Given exercise: Repeat the listing below word for word, stopping after the line that contains "scene.render.resolution_x = 1024;".
***** Data provided
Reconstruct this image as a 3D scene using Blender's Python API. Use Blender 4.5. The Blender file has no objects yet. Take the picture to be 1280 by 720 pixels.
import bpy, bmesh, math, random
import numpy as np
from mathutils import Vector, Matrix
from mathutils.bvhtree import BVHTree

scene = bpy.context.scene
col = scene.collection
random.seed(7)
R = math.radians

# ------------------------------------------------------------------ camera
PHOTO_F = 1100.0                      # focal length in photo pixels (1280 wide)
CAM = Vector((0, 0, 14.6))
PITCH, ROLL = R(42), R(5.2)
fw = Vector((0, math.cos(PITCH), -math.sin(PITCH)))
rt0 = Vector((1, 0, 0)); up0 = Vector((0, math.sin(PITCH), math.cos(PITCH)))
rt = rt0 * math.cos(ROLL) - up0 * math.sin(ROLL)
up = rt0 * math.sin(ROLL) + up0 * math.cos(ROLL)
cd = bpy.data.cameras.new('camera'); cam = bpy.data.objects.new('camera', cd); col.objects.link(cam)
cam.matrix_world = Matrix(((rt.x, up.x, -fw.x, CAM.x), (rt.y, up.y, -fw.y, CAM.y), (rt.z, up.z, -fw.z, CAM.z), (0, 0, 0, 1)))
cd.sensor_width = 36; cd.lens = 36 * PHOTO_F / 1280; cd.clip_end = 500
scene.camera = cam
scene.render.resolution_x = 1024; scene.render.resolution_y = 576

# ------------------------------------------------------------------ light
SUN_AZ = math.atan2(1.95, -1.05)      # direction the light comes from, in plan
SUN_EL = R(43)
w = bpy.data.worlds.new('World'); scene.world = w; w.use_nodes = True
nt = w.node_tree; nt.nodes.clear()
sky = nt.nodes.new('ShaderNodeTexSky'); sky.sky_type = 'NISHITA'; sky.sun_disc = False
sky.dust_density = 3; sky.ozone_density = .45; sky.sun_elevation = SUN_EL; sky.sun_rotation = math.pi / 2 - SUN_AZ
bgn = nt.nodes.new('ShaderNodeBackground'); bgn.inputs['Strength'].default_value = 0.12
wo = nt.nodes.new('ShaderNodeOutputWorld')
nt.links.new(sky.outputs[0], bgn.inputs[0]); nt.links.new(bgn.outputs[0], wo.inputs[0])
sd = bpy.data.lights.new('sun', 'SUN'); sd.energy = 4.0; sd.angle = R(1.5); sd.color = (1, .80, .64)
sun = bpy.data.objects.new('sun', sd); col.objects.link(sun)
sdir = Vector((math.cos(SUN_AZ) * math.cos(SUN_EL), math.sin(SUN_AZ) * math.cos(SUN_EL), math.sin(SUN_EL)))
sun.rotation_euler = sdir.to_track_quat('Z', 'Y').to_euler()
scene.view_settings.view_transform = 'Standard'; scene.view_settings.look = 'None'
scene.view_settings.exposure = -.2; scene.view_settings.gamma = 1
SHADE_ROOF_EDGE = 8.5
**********
Exercise response:
Reconstruct this image as a 3D scene using Blender's Python API. Use Blender 4.5. The Blender file has no objects yet. Take the picture to be 1280 by 720 pixels.
import bpy, bmesh, math, random
import numpy as np
from mathutils import Vector, Matrix
from mathutils.bvhtree import BVHTree

scene = bpy.context.scene
col = scene.collection
random.seed(7)
R = math.radians

# ------------------------------------------------------------------ camera
PHOTO_F = 1100.0                      # focal length in photo pixels (1280 wide)
CAM = Vector((0, 0, 14.6))
PITCH, ROLL = R(42), R(5.2)
fw = Vector((0, math.cos(PITCH), -math.sin(PITCH)))
rt0 = Vector((1, 0, 0)); up0 = Vector((0, math.sin(PITCH), math.cos(PITCH)))
rt = rt0 * math.cos(ROLL) - up0 * math.sin(ROLL)
up = rt0 * math.sin(ROLL) + up0 * math.cos(ROLL)
cd = bpy.data.cameras.new('camera'); cam = bpy.data.objects.new('camera', cd); col.objects.link(cam)
cam.matrix_world = Matrix(((rt.x, up.x, -fw.x, CAM.x), (rt.y, up.y, -fw.y, CAM.y), (rt.z, up.z, -fw.z, CAM.z), (0, 0, 0, 1)))
cd.sensor_width = 36; cd.lens = 36 * PHOTO_F / 1280; cd.clip_end = 500
scene.camera = cam
scene.render.resolution_x = 1024; scene.render.resolution_y = 576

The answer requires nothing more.